Через час полета сделалось светлее, и мы получили возможность видеть и приборы, и расстилающуюся под нами землю. В это время мы имели около 500 м высоты и шли, главным образом, по компасу, не следуя за извилинами железной дороги.
Довольно сильный боковой ветер давал себя чувствовать тем, что значительно уменьшал скорость «Ильи Муромца». Качки все это время не было. Мы летели все дальше, достигли 1000 м высоты и в свободное от управления время спокойно любовались величественной картиной под нами. Особенно красивы были большие озера. Это лучшие ориентиры с высоты. Таким образом, мы летели довольно спокойно в продолжение нескольких часов.
В 8 ч 40 мин мы прошли над Витебском на высоте 1200 м. Там мы сбросили аэрограмму. Вскоре после Витебска начало качать. Впрочем, это не затрудняло полета, так как никто не был утомлен. На этом этапе мы много раз сменяли друг друга, закусывали и пили кофе в каюте. Около 10 час утра «Илья Муромец» благополучно спустился на поле, около Орши…»

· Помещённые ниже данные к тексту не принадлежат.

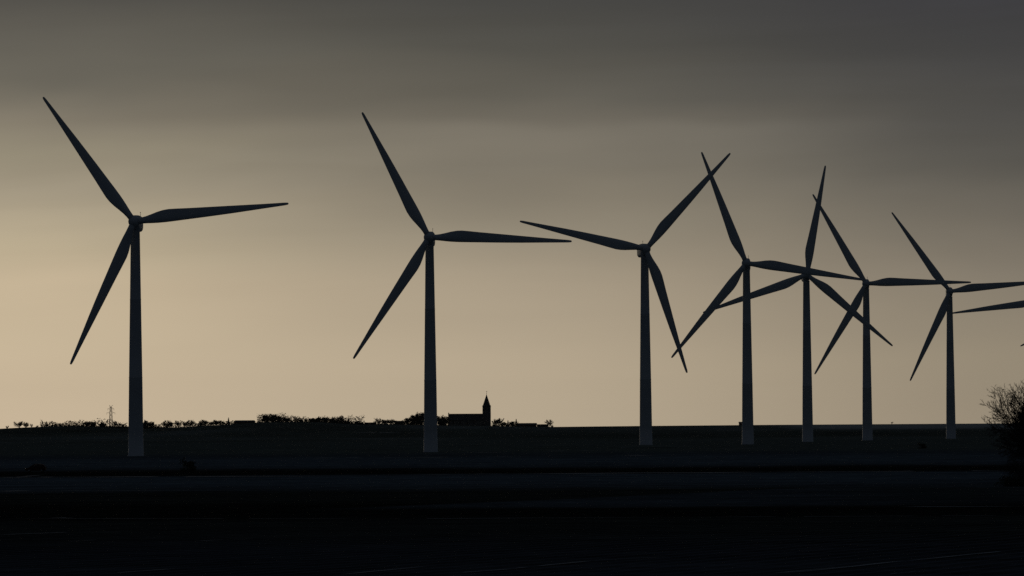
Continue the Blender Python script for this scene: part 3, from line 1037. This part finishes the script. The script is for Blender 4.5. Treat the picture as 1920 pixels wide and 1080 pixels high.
def church():
    d = 2800.0
    k = d / F_PX
    c = on_ground(880, d)
    gz = grid_z(c.x, c.y) - .3
    root = empty('church', (c.x, c.y, gz))
    px = lambda p: (p - 880) * k
    row = lambda p, q: at(p, q, d).z - gz
    ridge = row(873, 776.2)
    eave = ridge * .52
    x0, x1, y = px(841), px(905.5), 4.6
    nv = MB()
    nv.add([(x0, -y, -1), (x1, -y, -1), (x1, y, -1), (x0, y, -1), (x0, -y, eave), (x1, -y, eave), (x1, y, eave), (x0, y, eave),
            (x0, 0, ridge - .15), (x1, 0, ridge - .15)],
           [(0, 1, 5, 4), (2, 3, 7, 6), (1, 2, 6, 9, 5), (3, 0, 4, 8, 7), (0, 3, 2, 1), (4, 5, 9, 8), (6, 7, 8, 9)])
    nv.build('nave', M_STONE, root)
    rf_ = MB()
    for s_ in (-1, 1):
        sl = (ridge - eave) / y
        y0, z0 = s_ * (y + .4), eave - .4 * sl
        rf_.add([(x0 + .55, y0, z0), (x1, y0, z0), (x1, 0, ridge), (x0 + .55, 0, ridge), (x0 + .55, y0, z0 + .2), (x1, y0, z0 + .2), (x1, 0, ridge + .2), (x0 + .55, 0, ridge + .2)],
                [(0, 1, 2, 3), (4, 7, 6, 5), (0, 4, 5, 1), (1, 5, 6, 2), (3, 7, 4, 0), (2, 6, 7, 3)])
    rf_.build('nave_roof', M_ROOF, root)
    gp = MB()
    zt = row(842, 773.8)
    sec = [(-y - .25, -1), (-y - .25, eave + .6), (-.5, ridge + .5), (-.5, zt), (.5, zt), (.5, ridge + .5), (y + .25, eave + .6), (y + .25, -1)]
    gp.loft([[(x0 - .2, q, z) for q, z in sec], [(x0 + .5, q, z) for q, z in sec]])
    gp.build('gable_wall', M_STONE, root)
    tx0, tx1 = px(904.8), px(920.4)
    tc_, hw = (tx0 + tx1) / 2, (tx1 - tx0) / 2
    te = row(912, 761.5)
    tw = MB()
    tw.box((tc_, 0, (te - 1) / 2), (2 * hw, 2 * hw, te + 1))
    tw_o = tw.build('steeple_tower', M_STONE, root)
    for s_ in (-1, 1):
        lv = MB()
        lv.box((tc_ + s_ * 1.0, -hw - .02, te - 2.2), (.9, .1, 2.0))
        lv.build('belfry_opening', M_GLASS, tw_o)
    ap = row(912.7, 738.5)
    sp_ = MB()
    prof = [(te - .25, hw + .22), (te, hw + .20), (te + 1.0, hw * .84), (te + (ap - te) * .5, hw * .47), (ap - .6, .14), (ap, .06)]
    rings = []
    for z, h_ in prof:
        rings.append([(tc_ - h_, -h_, z), (tc_ + h_, -h_, z), (tc_ + h_, h_, z), (tc_ - h_, h_, z)])
    sp_.loft(rings)
    sp_.build('spire', M_ROOF, root)
    vn = MB()
    zt2 = row(912.7, 732.5)
    vn.tube((tc_, 0, ap - .3), (tc_, 0, zt2), .07, .05, 6, True)
    vn.lathe([(0, .02), (.1, .2), (.25, .24), (.4, .2), (.5, .02)], 10)
    for i_ in range(len(vn.v) - 50, len(vn.v)):
        vx, vy, vz = vn.v[i_]
        vn.v[i_] = (vx + tc_, vy, vz + ap)
    vn.box((tc_ + .12, 0, zt2 - .75), (.85, .06, .3))
    vn.build('weathervane', M_COPPER, root)
    for q in (850, 863, 876, 889):
        wn = MB()
        xx = px(q)
        ring = [(xx - .5, 1.6), (xx + .5, 1.6), (xx + .5, 3.3), (xx + .3, 3.75), (xx, 3.95), (xx - .3, 3.75), (xx - .5, 3.3)]
        wn.loft([[(u, -y - .05, z) for u, z in ring], [(u, -y + .05, z) for u, z in ring]])
        wn.build('window', M_GLASS, root)
    tag(root, 'village church with a long nave and pointed steeple on its right end', 'church')


church()


# ------------------------------------------------------------------ pylon far behind
def pylon():
    d = 5000.0
    c = on_ground(208, d)
    gz = grid_z(c.x, c.y)
    root = empty('electricity_pylon', (c.x, c.y, gz), R(12))
    H = at(208, 759.5, d).z - gz
    k = d / F_PX
    z1 = at(208, 774.5, d).z - gz
    z2 = at(208, 767, d).z - gz
    body = MB()

    def hw(z):
        if z < z1:
            return 1.5 + (3.8 - 1.5) * (1 - z / z1) ** 1.3
        return 1.5 - (z - z1) / (H - z1) * 0.7
    lv = list(np.linspace(0, z1, 8)) + [z2, z2 + (H - z2) * .55]
    r_leg, r_br = .2, .17
    for i_ in range(len(lv) - 1):
        h0, h1 = hw(lv[i_]), hw(lv[i_ + 1])
        cs0 = [(-h0, -h0, lv[i_]), (h0, -h0, lv[i_]), (h0, h0, lv[i_]), (-h0, h0, lv[i_])]
        cs1 = [(-h1, -h1, lv[i_ + 1]), (h1, -h1, lv[i_ + 1]), (h1, h1, lv[i_ + 1]), (-h1, h1, lv[i_ + 1])]
        for q in range(4):
            body.tube(cs0[q], cs1[q], r_leg, r_leg, 4)
            n_ = (q + 1) % 4
            body.tube(cs0[q], cs1[n_], r_br, r_br, 3)
            body.tube(cs0[n_], cs1[q], r_br, r_br, 3)
            body.tube(cs1[q], cs1[n_], r_br, r_br, 3)
    body.build('lattice_tower', M_STEEL, root)
    for z, half in ((z1, 5.6), (z2, 4.2)):
        am = MB()
        for s_ in (-1, 1):
            for yy in (-1.4, 1.4):
                am.tube((s_ * 1.2, yy, z), (s_ * half, 0, z + .3), .15, .12, 4)
                am.tube((s_ * 1.2, yy, z + 1.8), (s_ * half, 0, z + .3), .13, .10, 4)
            am.tube((s_ * half * .6, 0, z), (s_ * half * .6, 0, z + 1.0), .1, .1, 3)
        am.tube((-1.3, 0, z), (1.3, 0, z), .12, .12, 4)
        ao = am.build('crossarm', M_STEEL, root)
        for s_ in (-1, 1):
            ins = MB()
            ins.tube((s_ * half * .95, 0, z + .3), (s_ * half * .95, 0, z - 1.9), .14, .14, 6, True)
            ins.build('insulator', M_STEEL, ao)
    hn = MB()
    zb = lv[-1]
    for s_ in (-1, 1):
        for yy in (-.9, .9):
            hn.tube((s_ * hw(zb) * .9, yy, zb), (s_ * 2.6, 0, H), .14, .12, 4)
        hn.tube((-s_ * hw(zb) * .9, 0, zb), (s_ * 2.6, 0, H), .12, .1, 4)
    hn.build('earth_wire_peak', M_STEEL, root)
    tag(root, 'pale lattice electricity pylon rising behind the trees left of the nearest turbine', 'pylon')


pylon()


# ------------------------------------------------------------------ the car
def car():
    p = CAR_AT
    z = grid_z(p.x, p.y) + .05
    root = empty('car', (p.x, p.y, z))
    L, Wd = 3.9, 1.7
    # side outline of body, nose to -X
    low = [(-1.95, .38), (-1.93, .62), (-1.80, .76), (-1.05, .92), (1.80, 1.0), (1.93, .9), (1.95, .40), (1.7, .24), (-1.7, .24)]
    b = MB()
    rings = []
    for yy, s_ in ((-.85, .93), (-.78, 1.0), (.78, 1.0), (.85, .93)):
        rings.append([(x * (1 if s_ == 1 else .985), yy, .6 + (zz - .6) * s_) for x, zz in low])
    b.loft(rings)
    b.build('body', M_CARPAINT, root)
    cb = MB()
    cab = [(-1.08, .93), (-.42, 1.44), (-.1, 1.52), (1.25, 1.50), (1.55, 1.40), (1.84, .99)]
    rings = []
    for yy, s_ in ((-.80, 0), (-.62, 1), (.62, 1), (.80, 0)):
        ring = []
        for x, zz in cab:
            ring.append((x, yy if zz > 1.1 or s_ == 0 else yy, zz if s_ or zz < 1.1 else 1.30))
        rings.append(ring)
    cb.loft(rings)
    cb.build('cabin', M_CARPAINT, root)
    for s_ in (-1, 1):
        for quad in ([(-.72, 1.06), (.28, 1.06), (.28, 1.36), (-.38, 1.36)], [(.36, 1.06), (1.42, 1.06), (1.30, 1.36), (.36, 1.36)]):
            g = MB()
            vs = []
            for x, zz in quad:
                t = (zz - .95) / (1.5 - .95)
                vs.append((x, s_ * (.815 - .02 * t), zz))
            vi = [(x, y_ - s_ * .06, zz) for x, y_, zz in vs]
            g.loft([vs, vi])
            g.build('window', M_GLASS, root)
    ws = MB()
    ws.add([(-1.11, -.66, .97), (-1.11, .66, .97), (-.5, .58, 1.44), (-.5, -.58, 1.44), (-1.05, -.66, .95), (-1.05, .66, .95), (-.44, .58, 1.42), (-.44, -.58, 1.42)],
           [(0, 1, 2, 3), (7, 6, 5, 4), (0, 4, 5, 1), (1, 5, 6, 2), (2, 6, 7, 3), (3, 7, 4, 0)])
    ws.build('windscreen', M_GLASS, root)
    for x in (-1.22, 1.22):
        for s_ in (-1, 1):
            ty = MB()
            ty.lathe([(-.10, .16), (-.10, .28), (-.07, .31), (.07, .31), (.10, .28), (.10, .16)], 20, 'Y')
            to = ty.build('wheel', M_RUBBER, root, True)
            to.location = (x, s_ * .80, .31)
            rm = MB()
            rm.lathe([(-.112, .02), (-.112, .17), (.112, .17), (.112, .02)], 14, 'Y')
            rm.build('rim', M_STEEL, to)
    for s_ in (-1, 1):
        hl = MB()
        hl.box((-1.90, s_ * .58, .66), (.16, .34, .14))
        hl.build('headlight', M_LAMP, root)
        tl = MB()
        tl.box((1.93, s_ * .66, .84), (.08, .22, .22))
        tl.build('tail_light', M_CARPAINT, root)
    tag(root, 'small dark red car driving left along the field road', 'car')


car()

# ------------------------------------------------------------------ haze
hz = MB()
hz.box((0, 3000, 51), (19000, 13000, 132))
hm = bpy.data.materials.new('thin_haze')
hm.use_nodes = True
HT = NT(hm.node_tree)
HT.n.clear()
ho = HT.node('ShaderNodeOutputMaterial')
hv = HT.node('ShaderNodeVolumePrincipled')
hv.inputs['Color'].default_value = (0.86, 0.92, 0.96, 1)
hv.inputs['Density'].default_value = 0.000009
hv.inputs['Anisotropy'].default_value = 0.45
HT.l.new(hv.outputs[0], ho.inputs['Volume'])
tag(hz.build('haze', hm), kind='stuff')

Дальше полет продолжался не так гладко.
«…через четверть часа полета мы начали было забирать высоту, но в это время произошла маленькая авария — лопнула бензиновая трубка третьего мотора. Мотор остановился, и вытекавший бензин загорелся… Выскочившие тотчас же на крылья лейтенант Лавров и механик Панасюк погасили пожар огнетушителями и тряпками. Однако ввиду сильной качки и значительной нагрузки мы решили не делать ремонта в воздухе и спустились верстах в 20 от места вылета, в Копысе».
Вылететь в дальнейший путь удалось только на другой день.
«Пошел дождь. Держать направление приходилось исключительно по компасу. А около 5 час ливень и качка сделались настолько сильными, что пилоту приходилось все время энергично работать рулями и контролировать положение аппарата по приборам.
Мы убедились лишний раз, что при невидимости горизонта и земли человек перестает чувствовать положение и наклон аппарата. Борьба с сильнейшим воздушным течением в этих, по-видимому, грозовых тучах требовала напряжения от пилота…»
И поразительно скромное резюме создателя самолета (и одного из пилотов): «Илья Муромец» выдержал борьбу с непогодой».